**Your instructions:** Repeat exactly, and only, the lines from the one that contains "Generate a Blender" through the one that contains "COL = scene.collection", both ends included.

(Records with scene code)
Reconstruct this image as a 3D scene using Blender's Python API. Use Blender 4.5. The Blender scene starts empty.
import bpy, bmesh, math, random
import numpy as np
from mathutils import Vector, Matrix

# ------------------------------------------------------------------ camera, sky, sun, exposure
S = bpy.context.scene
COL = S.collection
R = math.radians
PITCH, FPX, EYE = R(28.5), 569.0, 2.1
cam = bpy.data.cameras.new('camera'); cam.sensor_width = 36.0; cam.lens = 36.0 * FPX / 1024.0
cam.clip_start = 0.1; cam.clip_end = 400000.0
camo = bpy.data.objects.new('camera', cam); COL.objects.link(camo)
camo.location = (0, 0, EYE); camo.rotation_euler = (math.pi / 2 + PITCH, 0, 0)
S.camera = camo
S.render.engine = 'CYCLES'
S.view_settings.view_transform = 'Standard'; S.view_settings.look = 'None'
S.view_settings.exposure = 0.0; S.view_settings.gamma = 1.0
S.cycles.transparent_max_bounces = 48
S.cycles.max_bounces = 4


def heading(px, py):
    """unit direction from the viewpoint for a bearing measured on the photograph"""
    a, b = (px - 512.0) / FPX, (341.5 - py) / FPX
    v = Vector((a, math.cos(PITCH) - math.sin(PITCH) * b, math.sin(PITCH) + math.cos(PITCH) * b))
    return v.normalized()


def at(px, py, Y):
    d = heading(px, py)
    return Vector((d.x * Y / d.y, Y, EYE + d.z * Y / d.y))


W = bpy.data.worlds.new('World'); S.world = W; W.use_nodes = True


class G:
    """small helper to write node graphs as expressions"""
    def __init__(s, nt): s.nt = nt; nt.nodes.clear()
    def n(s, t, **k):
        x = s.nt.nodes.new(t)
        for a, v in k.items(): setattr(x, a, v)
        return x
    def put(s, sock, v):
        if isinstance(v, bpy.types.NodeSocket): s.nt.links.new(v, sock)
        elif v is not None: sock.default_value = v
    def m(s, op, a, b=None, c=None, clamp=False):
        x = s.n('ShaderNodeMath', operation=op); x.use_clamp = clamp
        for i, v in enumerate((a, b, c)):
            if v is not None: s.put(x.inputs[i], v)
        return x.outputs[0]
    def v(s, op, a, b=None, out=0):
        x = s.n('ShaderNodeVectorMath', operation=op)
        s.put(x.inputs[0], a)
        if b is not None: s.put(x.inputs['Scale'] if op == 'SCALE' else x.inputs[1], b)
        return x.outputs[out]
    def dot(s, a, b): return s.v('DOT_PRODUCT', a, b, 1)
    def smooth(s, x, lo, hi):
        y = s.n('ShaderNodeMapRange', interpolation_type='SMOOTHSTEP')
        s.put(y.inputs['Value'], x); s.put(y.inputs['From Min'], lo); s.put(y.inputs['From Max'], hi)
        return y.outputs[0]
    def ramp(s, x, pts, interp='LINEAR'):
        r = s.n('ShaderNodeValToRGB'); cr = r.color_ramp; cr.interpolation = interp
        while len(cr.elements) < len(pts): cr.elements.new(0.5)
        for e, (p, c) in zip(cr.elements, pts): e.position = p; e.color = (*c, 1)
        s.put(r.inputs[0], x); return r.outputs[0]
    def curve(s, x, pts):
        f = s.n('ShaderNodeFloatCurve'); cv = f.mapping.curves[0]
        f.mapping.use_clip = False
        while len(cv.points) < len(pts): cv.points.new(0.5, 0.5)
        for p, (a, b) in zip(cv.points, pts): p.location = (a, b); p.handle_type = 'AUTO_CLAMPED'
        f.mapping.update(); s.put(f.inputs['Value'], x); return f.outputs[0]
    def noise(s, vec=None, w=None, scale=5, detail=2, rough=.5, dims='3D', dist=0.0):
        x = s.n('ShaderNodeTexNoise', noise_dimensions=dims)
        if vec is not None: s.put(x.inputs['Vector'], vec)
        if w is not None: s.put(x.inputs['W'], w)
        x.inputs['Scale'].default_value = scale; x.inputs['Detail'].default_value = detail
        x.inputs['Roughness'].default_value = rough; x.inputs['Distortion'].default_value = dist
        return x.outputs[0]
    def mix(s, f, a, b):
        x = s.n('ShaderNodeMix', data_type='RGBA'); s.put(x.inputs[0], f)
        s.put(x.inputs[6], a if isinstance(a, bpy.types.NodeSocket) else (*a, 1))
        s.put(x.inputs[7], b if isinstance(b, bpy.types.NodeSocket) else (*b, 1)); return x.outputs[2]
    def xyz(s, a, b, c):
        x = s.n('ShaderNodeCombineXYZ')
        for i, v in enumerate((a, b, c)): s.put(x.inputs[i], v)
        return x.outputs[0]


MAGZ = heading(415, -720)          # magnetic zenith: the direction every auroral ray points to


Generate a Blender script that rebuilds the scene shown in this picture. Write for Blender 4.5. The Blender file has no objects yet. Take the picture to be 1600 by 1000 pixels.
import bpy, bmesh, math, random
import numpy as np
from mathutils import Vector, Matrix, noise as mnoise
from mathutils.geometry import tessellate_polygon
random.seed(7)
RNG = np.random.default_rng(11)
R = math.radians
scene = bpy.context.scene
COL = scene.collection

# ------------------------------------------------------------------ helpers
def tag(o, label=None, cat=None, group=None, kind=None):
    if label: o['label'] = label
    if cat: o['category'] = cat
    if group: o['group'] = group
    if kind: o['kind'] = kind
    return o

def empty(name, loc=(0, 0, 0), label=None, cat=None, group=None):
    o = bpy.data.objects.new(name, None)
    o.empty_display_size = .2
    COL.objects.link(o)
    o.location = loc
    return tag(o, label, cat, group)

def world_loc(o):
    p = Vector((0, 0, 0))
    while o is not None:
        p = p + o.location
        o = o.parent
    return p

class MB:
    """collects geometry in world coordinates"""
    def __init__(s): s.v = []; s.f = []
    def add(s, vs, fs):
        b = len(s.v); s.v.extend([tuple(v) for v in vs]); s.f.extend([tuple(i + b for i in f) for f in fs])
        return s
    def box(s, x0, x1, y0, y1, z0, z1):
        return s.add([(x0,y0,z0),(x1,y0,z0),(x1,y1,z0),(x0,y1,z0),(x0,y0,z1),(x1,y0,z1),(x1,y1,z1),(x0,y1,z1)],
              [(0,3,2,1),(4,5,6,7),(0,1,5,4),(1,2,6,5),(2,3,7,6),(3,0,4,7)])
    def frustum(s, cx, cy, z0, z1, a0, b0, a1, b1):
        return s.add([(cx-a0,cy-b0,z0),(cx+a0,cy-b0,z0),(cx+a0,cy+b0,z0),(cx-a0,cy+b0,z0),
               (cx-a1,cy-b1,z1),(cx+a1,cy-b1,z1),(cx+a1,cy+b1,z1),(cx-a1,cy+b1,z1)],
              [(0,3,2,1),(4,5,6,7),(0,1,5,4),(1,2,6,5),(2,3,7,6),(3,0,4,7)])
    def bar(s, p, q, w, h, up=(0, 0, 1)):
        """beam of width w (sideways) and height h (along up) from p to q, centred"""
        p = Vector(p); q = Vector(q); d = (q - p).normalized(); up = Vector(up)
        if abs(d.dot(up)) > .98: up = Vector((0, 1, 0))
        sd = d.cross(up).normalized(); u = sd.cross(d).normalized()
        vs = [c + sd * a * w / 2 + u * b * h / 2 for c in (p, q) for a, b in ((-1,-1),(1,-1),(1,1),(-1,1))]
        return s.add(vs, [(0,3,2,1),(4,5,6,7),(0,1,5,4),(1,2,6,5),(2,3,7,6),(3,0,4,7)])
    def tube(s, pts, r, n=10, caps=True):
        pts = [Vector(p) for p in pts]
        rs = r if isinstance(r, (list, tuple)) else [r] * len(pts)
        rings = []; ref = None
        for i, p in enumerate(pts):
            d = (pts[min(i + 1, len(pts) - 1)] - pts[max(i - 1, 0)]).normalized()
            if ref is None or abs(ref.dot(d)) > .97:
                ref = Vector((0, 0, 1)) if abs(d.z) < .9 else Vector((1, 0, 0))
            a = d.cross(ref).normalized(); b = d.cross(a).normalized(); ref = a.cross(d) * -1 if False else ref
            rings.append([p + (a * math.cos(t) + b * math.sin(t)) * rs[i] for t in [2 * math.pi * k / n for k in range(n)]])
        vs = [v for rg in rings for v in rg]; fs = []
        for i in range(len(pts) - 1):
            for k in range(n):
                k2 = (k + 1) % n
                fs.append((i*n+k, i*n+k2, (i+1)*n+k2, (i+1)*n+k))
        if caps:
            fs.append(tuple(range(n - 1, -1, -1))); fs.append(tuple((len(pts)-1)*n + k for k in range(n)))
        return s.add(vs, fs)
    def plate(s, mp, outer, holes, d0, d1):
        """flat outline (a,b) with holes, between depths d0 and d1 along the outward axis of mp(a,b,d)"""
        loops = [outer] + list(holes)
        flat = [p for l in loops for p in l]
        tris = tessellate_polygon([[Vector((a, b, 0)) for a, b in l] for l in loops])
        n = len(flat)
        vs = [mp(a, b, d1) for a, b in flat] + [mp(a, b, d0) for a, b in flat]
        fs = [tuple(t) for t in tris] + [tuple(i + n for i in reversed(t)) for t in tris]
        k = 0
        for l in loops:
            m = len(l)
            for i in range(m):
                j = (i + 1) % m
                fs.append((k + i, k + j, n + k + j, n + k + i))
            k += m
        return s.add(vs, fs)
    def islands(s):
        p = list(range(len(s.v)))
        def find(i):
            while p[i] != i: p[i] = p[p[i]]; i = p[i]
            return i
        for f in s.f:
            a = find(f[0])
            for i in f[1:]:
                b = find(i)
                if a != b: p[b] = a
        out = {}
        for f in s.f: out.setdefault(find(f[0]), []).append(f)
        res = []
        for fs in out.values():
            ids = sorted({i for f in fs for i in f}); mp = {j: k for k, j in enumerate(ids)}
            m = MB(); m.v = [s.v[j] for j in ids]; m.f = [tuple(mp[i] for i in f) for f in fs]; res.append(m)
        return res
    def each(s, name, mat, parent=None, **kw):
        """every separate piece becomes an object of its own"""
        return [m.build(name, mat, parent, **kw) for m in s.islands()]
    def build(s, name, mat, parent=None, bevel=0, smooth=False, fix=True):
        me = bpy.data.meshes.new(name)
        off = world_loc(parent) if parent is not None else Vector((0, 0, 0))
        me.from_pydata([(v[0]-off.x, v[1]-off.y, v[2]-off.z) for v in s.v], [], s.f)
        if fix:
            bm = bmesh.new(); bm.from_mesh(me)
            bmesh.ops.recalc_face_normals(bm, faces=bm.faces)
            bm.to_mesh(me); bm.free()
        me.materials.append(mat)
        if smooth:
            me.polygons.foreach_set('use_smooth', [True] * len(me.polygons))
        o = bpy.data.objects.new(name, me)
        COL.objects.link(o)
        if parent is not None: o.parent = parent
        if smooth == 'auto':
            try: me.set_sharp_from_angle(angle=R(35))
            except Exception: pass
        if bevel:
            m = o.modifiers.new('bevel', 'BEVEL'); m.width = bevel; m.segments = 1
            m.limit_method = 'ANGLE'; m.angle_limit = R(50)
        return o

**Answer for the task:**
Generate a Blender script that rebuilds the scene shown in this picture. Write for Blender 4.5. The Blender file has no objects yet. Take the picture to be 1600 by 1000 pixels.
import bpy, bmesh, math, random
import numpy as np
from mathutils import Vector, Matrix, noise as mnoise
from mathutils.geometry import tessellate_polygon
random.seed(7)
RNG = np.random.default_rng(11)
R = math.radians
scene = bpy.context.scene
COL = scene.collection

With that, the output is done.